Gujarat Chief Minister Narendra Modi — not Leaders of the Opposition in Parliament Sushma Swaraj and Arun Jaitley — is now running the parliamentary wing of the Bharatiya Janata Party, exasperated Congress floor managers, trying hard to push through key Bills, including the one on food security, told The Hindu on Tuesday.
Indeed, the cracks within the BJP, they said, creating divided loyalties, are making it increasingly difficult to come to an understanding with the principal opposition on how things will pan out inside Parliament. “We might come to an understanding with the Leaders of the Opposition but when we enter the House, everything seems to unravel,” said a key Congress leader.
The two parallel lines, the Congress says, are the result of a section within the BJP taking its cue from Ms. Swaraj and the other from Mr. Modi, now being described as the Gandhinagar line. So even as the BJP parliamentary party had decided in principle to support passage of the Food Security Bill, Mr. Modi’s tweet on Tuesday morning on his August 7 letter to Prime Minister Manmohan Singh, pointing out deficiencies in the Bill and suggesting a meeting of Chief Ministers before it is passed, has caused ripples in the BJP parliamentary wing.

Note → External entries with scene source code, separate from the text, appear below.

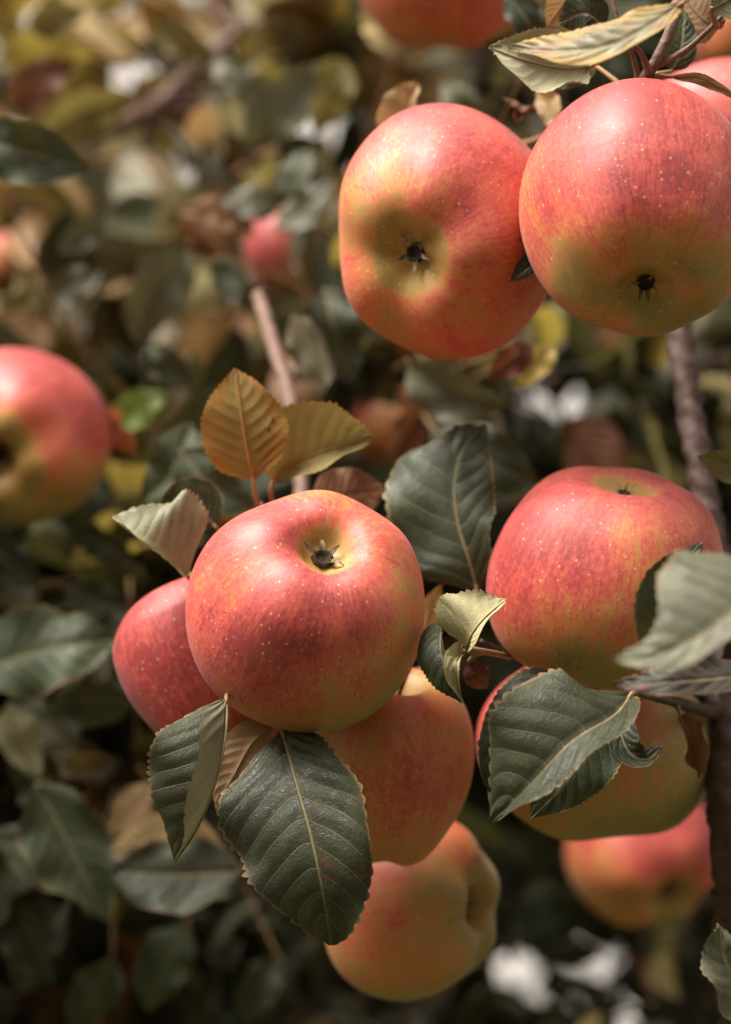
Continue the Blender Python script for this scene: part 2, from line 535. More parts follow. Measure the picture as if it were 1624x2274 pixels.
def hero_leaf(branch, mid, wl_, wr_, kind, phl=0.0, phr=0.0, crl=0.0, crr=0.0, petiole=None, label=None, nveins=8.5,
              under=False, teeth=22, tooth=0.075, rows=132, half=15, wave=0.5, profl=None, profr=None, rib='rib', pet='petiole', quilt=1.0, prad=1.0):
    """mid: (x, y, dz) from base to tip on the picture sheet; wl_/wr_: widths of the halves left and right of the
    way base->tip in sheet units; ph*: how far each half turns up towards the viewer (degrees); cr*: further curl across"""
    LEAF_SEED[0] += 1
    R_ = np.random.default_rng(100 + LEAF_SEED[0])
    pts = np.array([P(*m) for m in mid])
    dzm = mid[len(mid) // 2][2]
    k = mpp(dzm)
    s = np.linspace(0, 1, rows)
    c = catmull(pts, rows)
    L = np.sum(np.linalg.norm(np.diff(c, axis=0), axis=1))
    T = norm(np.gradient(c, axis=0))
    view = norm(CAM - c)
    N = norm(view - T * np.sum(view * T, axis=1, keepdims=True))
    S = np.cross(T, N)
    cols = np.concatenate([-np.linspace(1, 0, half + 1)[:-1] ** 0.85, [0], np.linspace(0, 1, half + 1)[1:] ** 0.85])
    nc = len(cols)
    pos = np.zeros((rows, nc, 3))
    q = np.zeros((rows, nc))
    lf = np.zeros((rows, nc, 3))
    p1, p2, p3 = R_.uniform(0, 6.28, 3)
    for sd in (-1, 1):
        w = (wl_ if sd < 0 else wr_) * k
        tab = (profl if sd < 0 else profr) or WPROF
        wid = prof(tab, s) * w
        ph_ = s * teeth + R_.uniform()
        jag = R_.normal(0, 1, 400)
        saw = (ph_ % 1.0)
        sawv = np.sin(np.pi * np.clip(np.where(saw < .62, saw / 1.24, .5 + (saw - .62) / .76), 0, 1)) ** 0.8
        amp = tooth * w * (0.75 + 0.35 * jag[(ph_).astype(int)]) * np.clip(np.minimum(s / .08, (1 - s) / .05), 0, 1)
        widt = wid + (sawv - .5) * amp * np.minimum(1, wid / (0.25 * w + 1e-9))
        widt = np.maximum(widt, 0)
        ph = np.radians(over(phl if sd < 0 else phr, s))
        cr = np.radians(over(crl if sd < 0 else crr, s))
        idx = [half + sd * j for j in range(half + 1)]
        tt = np.abs(cols[idx])
        cur = c.copy()
        pos[:, half] = c
        lag = 0.30
        for j in range(half + 1):
            t = tt[j]
            if j > 0:
                dt = t - tt[j - 1]
                a = ph + cr * (t + tt[j - 1]) / 2
                edge_w = wave * np.radians(34) * (t ** 2) * (np.sin(s * 9 + p1 + sd) + .7 * np.sin(s * 17 + p2 - sd))
                a = a + edge_w
                d = sd * S * np.cos(a)[:, None] + N * np.sin(a)[:, None]
                ww = wid + (widt - wid) * (1.0 if t > .93 else 0.0) * (1.0 / max(dt, 1e-6)) * (1 if j == half else 0)
                cur = cur + d * (ww * dt)[:, None]
                # side margins sweep a little towards the tip
                pos[:, idx[j]] = cur
            qq = nveins * (s - lag * t ** 1.25 * (1 - 0.45 * s)) + 0.22 * np.tanh(sd * t * 9) + .35
            q[:, idx[j]] = qq
            lf[:, idx[j], 0] = s * L + LEAF_SEED[0] * .37
            lf[:, idx[j], 1] = sd * wid * t
    # relief: veins sunk, blade quilted between them
    dv = np.abs((q % 1.0) - .5)
    tt2 = np.abs(cols)[None, :]
    body = np.clip(tt2 * 5, 0, 1) * np.clip((1 - tt2) * 3.0, 0.15, 1)
    sz = min(L / 0.055, 1.2)
    hgt = quilt * sz * (0.00056 * (np.sqrt(np.clip(dv * 2, 0, 1)) - .55) * body)
    hgt += sz * 0.0009 * wave * np.sin(s[:, None] * 13 + cols[None, :] * 2.5 + p3) * np.clip(tt2 * 2, 0, 1)
    hgt -= sz * 0.0006 * np.exp(-(tt2 / .06) ** 2)
    du = np.gradient(pos, axis=0)
    dvv = np.gradient(pos, axis=1)
    nn = np.cross(dvv, du)
    nn = norm(nn)
    base_sign = np.sign(np.sum(nn[:, half] * N, axis=1).mean())
    nn *= base_sign
    pos = pos + nn * (hgt * (-1 if under else 1))[..., None]
    V = pos.reshape(-1, 3)
    F = []
    for i in range(rows - 1):
        for j in range(nc - 1):
            a, b, d_, e = i * nc + j, i * nc + j + 1, (i + 1) * nc + j + 1, (i + 1) * nc + j
            F.append((a, b, d_, e) if not under else (a, e, d_, b))
    o = mesh_obj('leaf', V, F, M[kind], branch, loc=c[0])
    fattr(o, 'q', q)
    fattr(o, 'side', np.repeat(cols[None, :], rows, 0))
    fattr(o, 'lf', lf, 'FLOAT_VECTOR')
    fattr(o, 'seed', np.full(rows * nc, R_.uniform()))
    if label:
        o['label'] = label
    # midrib as a thin raised cord, petiole running on from the base
    rr = np.linspace(1, 0, 12) ** 0.8 * 0.00052 * sz + 0.00008
    ii = np.linspace(0, int(rows * .93), 12).astype(int)
    sgn = -1 if under else 1
    mp = pos[ii, half] + (nn[ii, half] * sgn if under else -nn[ii, half]) * 0.00012 * (-1 if under else 1)
    Vm, Fm, _ = tube(mp, rr, 6, 40)
    mesh_obj('midrib', Vm, Fm, M[rib], o, loc=c[0])
    if petiole:
        pp = [c[min(6, rows - 1)], c[0]] + [P(*m) for m in petiole]
        pr = [0.0005 * prad] + list(np.linspace(0.00075, 0.0011, len(pp) - 1) * prad)
        Vp, Fp, _ = tube(pp, pr, 8, 30, 0.05, LEAF_SEED[0])
        mesh_obj('petiole', Vp, Fp, M[pet], o, loc=c[0])
    return o


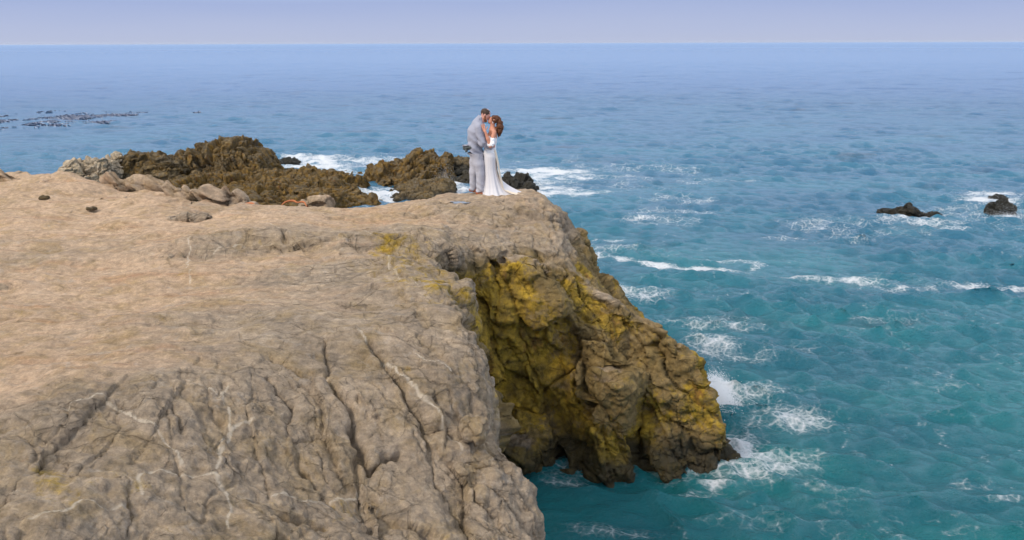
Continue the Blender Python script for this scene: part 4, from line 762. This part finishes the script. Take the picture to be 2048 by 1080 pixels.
for i in range(nu):
    t = i/(nu-1); cy = 540+400*t; cx, rx, ry = (np.interp(cy, pc[:, 0], pc[:, j]) for j in (1, 2, 3)); c = L(cx, cy); fl = t**1.3
    fold = (.045*np.sin(th*9+1.5*t+.6*np.sin(th*2))+.030*np.sin(th*17+2+2*t)+.02*np.sin(th*5-3*t))*fl
    tr = .33*np.exp(-((np.angle(np.exp(1j*(th-.15))))/.55)**2)*max(0, (t-.52)/.48)**2.0*1.25       # train sweeping out to the right
    rr_ = 1+fold; rows.append(np.stack([c[0]+np.cos(th)*rx*rr_+tr, np.sin(th)*ry*rr_, c[2]+0*th+.012*np.sin(th*13)*fl], 1))
V = np.array(rows).reshape(-1, 3); q = np.arange(nu*nvv).reshape(nu, nvv); qn = np.roll(q, -1, 1)
me = mk_mesh('skirt', V, np.stack([q[:-1].ravel(), qn[:-1].ravel(), qn[1:].ravel(), q[1:].ravel()], 1)[:, ::-1]); link('skirt', me, M_dress, wom)
rows = []
for i in range(26):          # sheer warm overlay falling from the back of the waist to the tip of the train
    t = i/25; s_ = []
    for j in range(16):
        v = j/15*2-1; c = L(np.interp(t, [0, .25, .5, .7, .85, 1], [522, 548, 572, 608, 680, 785]), np.interp(t, [0, .25, .5, .7, .85, 1], [520, 640, 790, 888, 925, 946]))
        w_ = np.interp(t, [0, .5, .8, 1], [.13, .16, .20, .10]); s_.append(c+[.03*(1-v*v)+.012*math.sin(v*13+t*5)*t, v*w_, .014*math.sin(v*11+t*9)*t+.02*(1-v*v)])
    rows.append(s_)
ribbon('train', rows, M_train, wom, .008, 1)
for p_ in (man, wom): p_.scale = (.962, .962, .962)

# ------------------------------------------------------------------ sea haze
hm = bpy.data.materials.new('haze'); hm.use_nodes = True; hm.node_tree.nodes.clear()
ho = N(hm.node_tree, 'ShaderNodeOutputMaterial'); hv = N(hm.node_tree, 'ShaderNodeVolumePrincipled'); hv.inputs['Density'].default_value = .000012; hv.inputs['Color'].default_value = (.86, .90, .97, 1); hv.inputs['Anisotropy'].default_value = .2
hm.node_tree.links.new(hv.outputs[0], ho.inputs['Volume'])
x0, x1, y0, y1, z0, z1 = -42000, 42000, -60, 42500, -3.2, 30
hV = np.array([(x_, y_, z_) for x_ in (x0, x1) for y_ in (y0, y1) for z_ in (z0, z1)], float)
haze = link('haze', mk_mesh('haze', hV, np.array([[0, 1, 3, 2], [4, 6, 7, 5], [0, 4, 5, 1], [2, 3, 7, 6], [0, 2, 6, 4], [1, 5, 7, 3]]), False), hm); tag(haze, 'thin sea haze in the air over the water', 'haze', kind='stuff')
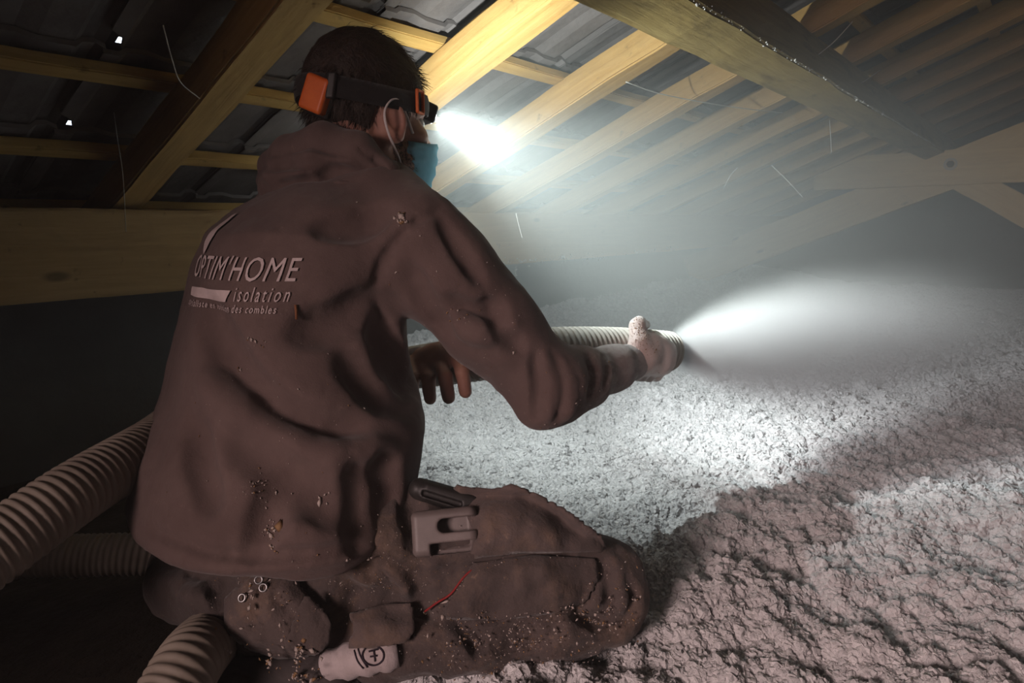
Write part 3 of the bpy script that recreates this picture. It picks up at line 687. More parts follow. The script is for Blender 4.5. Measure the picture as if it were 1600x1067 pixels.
# hood lying on the shoulders
hf = Field(P(500, 260, 1.12) - .30, P(500, 260, 1.12) + .30, 0.004)
hf.chain([P(622, 300, 1.08), P(604, 270, 1.055), P(560, 238, 1.05), P(505, 226, 1.065), P(452, 243, 1.10), P(432, 262, 1.15), P(450, 262, 1.22), P(520, 262, 1.27)], [.012, .021, .030, .033, .031, .030, .028, .028], .012)
hf.chain([P(600, 290, 1.05), P(545, 272, 1.035), P(490, 268, 1.04), P(436, 272, 1.08), P(420, 284, 1.14)], [.014, .024, .030, .026, .022], .006)
hf.chain([P(560, 298, 1.06), P(480, 296, 1.06), P(424, 294, 1.11)], [.02, .03, .022], .008)
hf.ell(P(530, 250, 1.15), (.06, .06, .08), np.array([rt, ft, Uv]), .01, 'sub')
hf.line([(404, 262), (450, 252), (520, 262), (580, 276), (618, 292)], .014, .006, 'sub', .1, 10)
hf.line([(440, 290), (485, 284), (520, 270), (560, 272)], .013, .006, 'sub', .1, 10)
hf.line([(560, 232), (592, 256), (614, 290)], .003, .006, 'sub', .1, 8)
V, Fc = hf.mesh('hood', 1); V = displace(V, Fc, lambda p: .003 * vnoise(p, 22, 25) + .001 * vnoise(p, 60, 26))
hood = adopt(link('hood', npmesh('hood', V, Fc), M['hoodie'], None, True), hoodie); bvh_hood = bvh_of(V, Fc); del hf
# cuff at the right wrist
cf = catmull([P(962, 572, 1.235), W_R, W_R + (W_R - P(962, 572, 1.235)) * .35], 4)
adopt(link('cuff', sweep('cuff', cf, [.036, .0365, .0365, .036, .0355, .035, .035, .034, .033][:len(cf)], 28), M['hoodie'], None, True), hoodie)

# --- print on the back
tc = cast(bvh_h, 385, 412); ta, tb = cast(bvh_h, 318, 405)[0], cast(bvh_h, 480, 418)[0]
tu = nrm((tb - ta) * [1, 1, 0]); tn = np.array([tu[1], -tu[0], 0]); tn = tn if np.dot(tn, Fh) < 0 else -tn; TW = np.dot(tb - tc[0], tu); print('chord', np.dot(ta - tc[0], tu), TW, np.dot(tn, -Fh))
def lettering(name, s, size, u0, v0, shear=0.0, spacing=1.0, parent=hoodie, poly=None, bold=0.0, cond=0.82):
    """flat lettering laid on the back: u to the man's right, v up, measured from the middle of the back"""
    if poly is None:
        cu = bpy.data.curves.new(name, 'FONT'); cu.body = s; cu.size = size; cu.shear = shear; cu.space_character = spacing; cu.resolution_u = 3; cu.offset = bold
        ob = bpy.data.objects.new(name, cu); COL.objects.link(ob); bpy.context.view_layer.update()
        me = bpy.data.meshes.new_from_object(ob.evaluated_get(bpy.context.evaluated_depsgraph_get())); bpy.data.objects.remove(ob)
        bm = bmesh.new(); bm.from_mesh(me)
    else:
        bm = bmesh.new(); bm.faces.new([bm.verts.new((x, y, 0)) for x, y in poly])
    bmesh.ops.triangulate(bm, faces=bm.faces[:])
    for _ in range(4):
        es = [e for e in bm.edges if e.calc_length() > .0045]
        if not es: break
        bmesh.ops.subdivide_edges(bm, edges=es, cuts=1); bmesh.ops.triangulate(bm, faces=bm.faces[:])
    n = tn; up = Uv; base = tc[0]; dead = []
    for v in bm.verts:
        o = base + tu * (u0 + v.co.x * cond) + up * (v0 + v.co.y) + n * .35
        h = bvh_h.ray_cast(Vector(o), Vector(-n))
        if h[0] is None or h[3] > .60: dead.append(v); continue
        nn = h[1] if h[1].dot(Vector(n)) > 0 else -h[1]; v.co = h[0] + nn * .0028
    bmesh.ops.delete(bm, geom=dead, context='VERTS')
    return adopt(link(name, bmmesh(name, bm), M['print']), parent)
lettering('lettering', "OPTIM'HOME", .046, TW - .215, -.024, .22, 1.12, cond=.68)
lettering('lettering', 'isolation', .028, TW - .088, -.051, .15, 1.45, cond=.51)
lettering('lettering', 'spécialiste en isolation des combles', .0150, TW - .215, -.066, .15, 1.28, cond=.66)
lettering('print_bar', '', 0, TW - .215, -.048, poly=[(0, -.004), (.138, -.004), (.146, .011), (.06, .011), (0, .008)])
lettering('print_emblem', '', 0, TW - .205, .026, poly=[(0, 0), (.006, .026), (.024, .038), (.046, .042), (.040, .014), (.028, -.010), (.020, -.018), (.006, -.008)])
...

Top BJP leaders maintained it was Mr. Modi’s right as a Chief Minister to put forth his views in solidarity with his counterparts, like Tamil Nadu’s Jayalalithaa, and that his suggestions could be included as amendments when the Bill came up in the House. Some junior party MPs said they agreed entirely with Mr. Modi’s approach and lamented that the BJP parliamentary wing had adopted a conciliatory posture on the proposed law.
Indeed, it is this duality of views that saw the BJP mount a relatively gentle attack on the Congress on the Robert Vadra affair: in the Lok Sabha, the party raised it just once; in the Rajya Sabha thrice, but on the second two occasions, very mildly. A senior MP recalled that NDA working chairperson L.K. Advani had maintained that personal attacks should not be made against relatives of opposition leaders. But Mr. Modi has conveyed to his supporters in the BJP parliamentary wing that he expected a frontal attack on the Congress.
Opposition leaders, however, held the Congress — and Parliamentary Affairs Minister Kamal Nath — responsible for not being able to run the House in a manner conducive to passage of the food security Bill that was listed for discussion in the Lok Sabha on Tuesday. They argue that the Congress had failed to prevail upon Telugu Desam Party MPs not to shout slogans against Telangana in the well ever since the session started. Thus it failed to create an atmosphere in which a serious exchange of views is impossible.
These opposition sources said the Congress leadership should have got in touch with TDP supremo N. Chandrababu Naidu to sort out the matter rather than appealing to non-TDP parliamentary leaders to convince the MPs not to disrupt the House. Indeed, they pointed out that if Congress MPs, and State ministers could be allowed to protest against the creation of Telangana in the precincts of Parliament House — being televised back to their constituents — they could hardly expect the TDP MPs, who are in a similar political predicament, to remain silent. One opposition floor leader even said he was surprised that the Congress had made the announcement on Telangana before it passed the food security Bill, knowing there would be repercussions in Parliament.
Meanwhile, Congress chief whip and spokesman Sandeep Dikshit appealed to the four TDP MPs, who disrupted the Lok Sabha, to cooperate so that the House could debate and pass the food Bill.